酒場めぐり、もう一つの楽しみ/井上理津子
高野山、大阪・新世界、仙台、東京・浅草、秋田、広島・鞆の浦、博多、京都・三条、横浜・野毛……。行った先々で、シブい居酒屋に着地する小さな旅を本誌で二十四回重ね、このほど『旅情酒場をゆく』が文庫本になった。
町の匂いをかぎながら歩くと、必ずや「ここだ!」と思う店が見つかるものだ。
土地の人が土地のものを精魂こめて供する居酒屋は、日本の財産だと思う。鞆の浦の店では「外国語?」と思えるような名前で呼ばれているたくさんの小魚に出合ったし、飛騨高山では漬物のステーキを略した「ツケステ」の奥深い味を堪能し、紀伊勝浦ではイルカのお刺身、気仙沼ではモウカの星という鼠鮫の心臓に舌鼓を打った。土地の人たちが飲んでいるお酒は、土地の食べ物にぴたりと合い、それはそれは美味だったし、店主や常連さんたちのわが町自慢を聞くのも、ほんとに愉しかった……という話は、本書を読んでいただくとして、ここにはちょっと脇の話を書きます。
じつは、私がこの「旅情酒場」を回っていた期間は、大阪の飛田新地の取材をしていた時期と重なっていた(飛田新地のことは『さいごの色街 飛田』として昨年上梓した)。そのためかどうか……。初めての町を歩くうち、不思議なことに、私は「色街」的ないくつもの場所に導かれた。
『夫婦善哉』続編の舞台を訪ねようと別府に行った時、町の中心部にアーケードの古びた商店街が続き、その周辺に細い路地が右に左に走る光景にドキドキした。むろん路地には飲食店が並んでいた。よく見れば、それら飲食店のどこもかしこも「お茶漬け」と書かれたメニュー看板がかかっている。このあたりの名物はお茶漬けなのかと、町の人に訊くと、含み笑いされるばかり。ねばると、こんなことを教えてくれた。
「戦後、焼け野原になった東京や大阪から、新天地を求めてやってきた人たちが店を始め、調理技術の要らないお茶漬けを出した。そして手っ取り早く稼ぐために、店の二階で客を取った。メニュー看板はその名残りなのよ」
そう聞いて、二階を見上げると、窓の桟や手摺が何かを語っている。物語を秘めた空気が淀んでいるように見えた。
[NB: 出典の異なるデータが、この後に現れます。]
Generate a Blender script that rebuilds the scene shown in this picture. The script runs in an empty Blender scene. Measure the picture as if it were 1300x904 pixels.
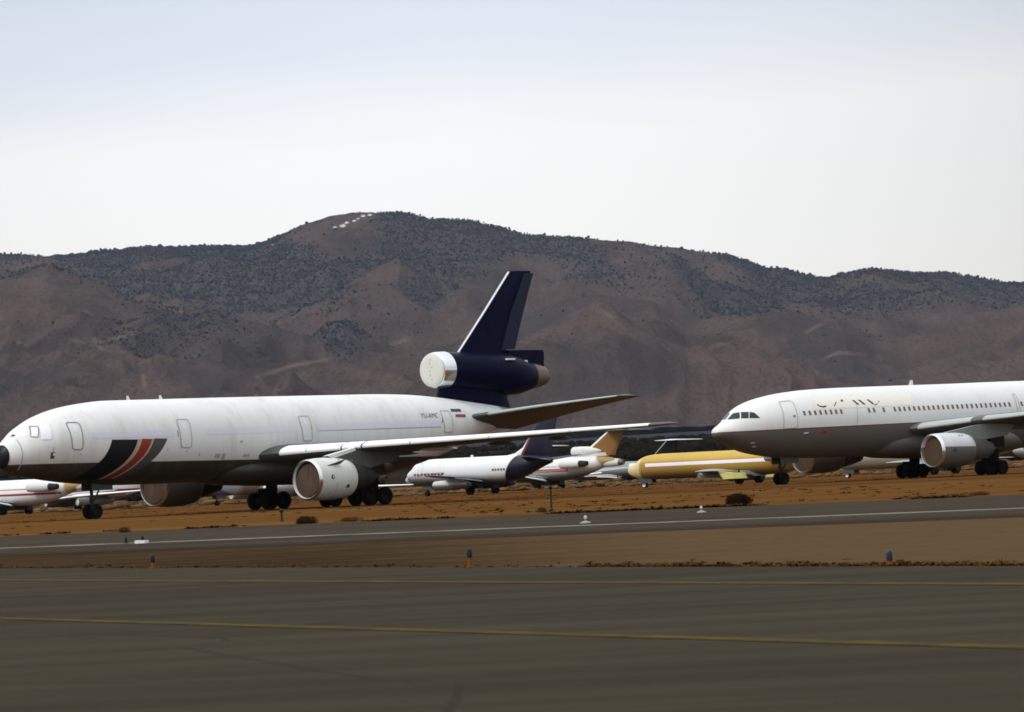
import bpy, math, random
import numpy as np
random.seed(7); RNG = np.random.default_rng(11)
R = math.radians
scene = bpy.context.scene
C = scene.collection

# ------------------------------------------------------------------ helpers
def mesh_obj(name, verts, faces, mat, parent=None, smooth=True, sharp=38, attrs=None):
    me = bpy.data.meshes.new(name)
    verts = np.asarray(verts, dtype=np.float32)
    if isinstance(faces, np.ndarray):
        nf, k = faces.shape
        me.vertices.add(len(verts)); me.vertices.foreach_set('co', verts.ravel())
        me.loops.add(nf * k); me.loops.foreach_set('vertex_index', faces.ravel().astype(np.int32))
        me.polygons.add(nf); me.polygons.foreach_set('loop_start', np.arange(0, nf * k, k, dtype=np.int32))
        me.update(calc_edges=True)
    else:
        me.from_pydata([tuple(map(float, v)) for v in verts], [], faces)
        me.update()
    if smooth:
        me.polygons.foreach_set('use_smooth', np.ones(len(me.polygons), dtype=bool))
        if sharp: me.set_sharp_from_angle(angle=R(sharp))
    if attrs:
        for k_, arr in attrs.items():
            a = me.attributes.new(k_, 'FLOAT', 'POINT'); a.data.foreach_set('value', arr.astype(np.float32).ravel())
    if mat: me.materials.append(mat)
    o = bpy.data.objects.new(name, me); C.objects.link(o)
    if parent: o.parent = parent
    return o

class MB:
    """collects geometry that belongs to one part"""
    def __init__(s): s.v = []; s.f = []
    def add(s, v, f):
        n = len(s.v); s.v += [tuple(p) for p in v]; s.f += [tuple(i + n for i in q) for q in f]; return s
    def box(s, c, d, rz=0):
        x, y, z = [k / 2 for k in d]; cs, sn = math.cos(rz), math.sin(rz); v = []
        for a in (-x, x):
            for b in (-y, y):
                for e in (-z, z): v.append((c[0] + a * cs - b * sn, c[1] + a * sn + b * cs, c[2] + e))
        return s.add(v, [(0, 1, 3, 2), (4, 6, 7, 5), (0, 4, 5, 1), (2, 3, 7, 6), (0, 2, 6, 4), (1, 5, 7, 3)])
    def tube(s, a, b, r1, r2=None, n=10):
        r2 = r1 if r2 is None else r2
        a = np.array(a, float); b = np.array(b, float); d = b - a; d /= np.linalg.norm(d)
        u = np.cross(d, (0, 0, 1) if abs(d[2]) < .9 else (1, 0, 0)); u /= np.linalg.norm(u); w = np.cross(d, u)
        v = []
        for p, r in ((a, r1), (b, r2)):
            for i in range(n):
                t = 2 * math.pi * i / n; v.append(p + r * (math.cos(t) * u + math.sin(t) * w))
        f = [(i, (i + 1) % n, n + (i + 1) % n, n + i) for i in range(n)] + [tuple(range(n))[::-1], tuple(range(n, 2 * n))]
        return s.add(v, f)
    def lathe(s, prof, c, axis='x', n=40, cap=True):
        v = []
        for (t, r) in prof:
            for i in range(n):
                a = 2 * math.pi * i / n; p, q = r * math.cos(a), r * math.sin(a)
                v.append((c[0] + t, c[1] + p, c[2] + q) if axis == 'x' else (c[0] + p, c[1] + t, c[2] + q) if axis == 'y' else (c[0] + p, c[1] + q, c[2] + t))
        f = [(k * n + i, k * n + (i + 1) % n, (k + 1) * n + (i + 1) % n, (k + 1) * n + i) for k in range(len(prof) - 1) for i in range(n)]
        if cap: f += [tuple(range(n))[::-1], tuple(range((len(prof) - 1) * n, len(prof) * n))]
        return s.add(v, f)
    def loft(s, secs, cap=True):
        n = len(secs[0]); v = [p for q in secs for p in q]
        f = [(k * n + i, k * n + (i + 1) % n, (k + 1) * n + (i + 1) % n, (k + 1) * n + i) for k in range(len(secs) - 1) for i in range(n)]
        if cap: f += [tuple(range(n))[::-1], tuple(range((len(secs) - 1) * n, len(secs) * n))]
        return s.add(v, f)
    def build(s, name, mat, parent=None, smooth=True, sharp=38):
        return mesh_obj(name, s.v, s.f, mat, parent, smooth, sharp)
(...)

吉原を凌ぐともいわれた名古屋・中村遊廓の跡地へも行った。入母屋造、二階建て、窓に格子が張り巡らされ、玄関の上に唐破風が載った、まさに遊廓建物がいくつか残っていた。昼ご飯を食べに入った食堂で、遊廓の息子さんで、今も元遊廓の建物に住んでいる方と隣り合った。家の中を見せてもらうことになり、ついて行くと、「大正十二年築」の建物と同じ齢だというお母さんがいらした。
「最盛期十五人の女の子いてね」と始まるお母さんの語りを聞いた。「この前の道路に紅い布を敷いて、花魁道中をやった。各店から売上の一番多い女の子が出て、八の字でしゅっ、しゅっと歩いた」と。
下関では、そうとは知らずに訪ねた神社が、豊前田という遊廓と関係が深かった。「女郎さんが遊廓から出るのを許された唯一の場所がここ。毎日、仕事前に女郎さんがぞろぞろとお参りに来られて華やかだったんですって」とおっしゃる。「面白いもの、見せましょうか」となって、賽銭箱の裏面を見せてもらうと、十八人の女性の名前が書かれていた。「明治四十三年に、大口の寄進をした女郎さんの名前」だという。私は、貴重な遊廓関係遺産にいつしか行きついていたのだった。
さらに、もはや遊廓の名残りなど残っていないはずの吉原を歩いた時は、その夜唯一灯りがついていた、コンクリート造りの外観のお寿司屋に入ったのだが、船底天井が設えられた内装に、遊び心が詰まっていると思いきや、売春防止法が完全施行される一九五八年の建物だった。「吉原がなくなり、遊廓を造っていた大工さんが腕の見せどころがなくなるってんで、この建物を最後の仕事にしたみたいなんだ」と店主が言った。
そんなふうに、『旅情酒場をゆく』には、色街がらみの記述が結構出てきます。そちら方面に興味のある方も、ぜひ読んでください。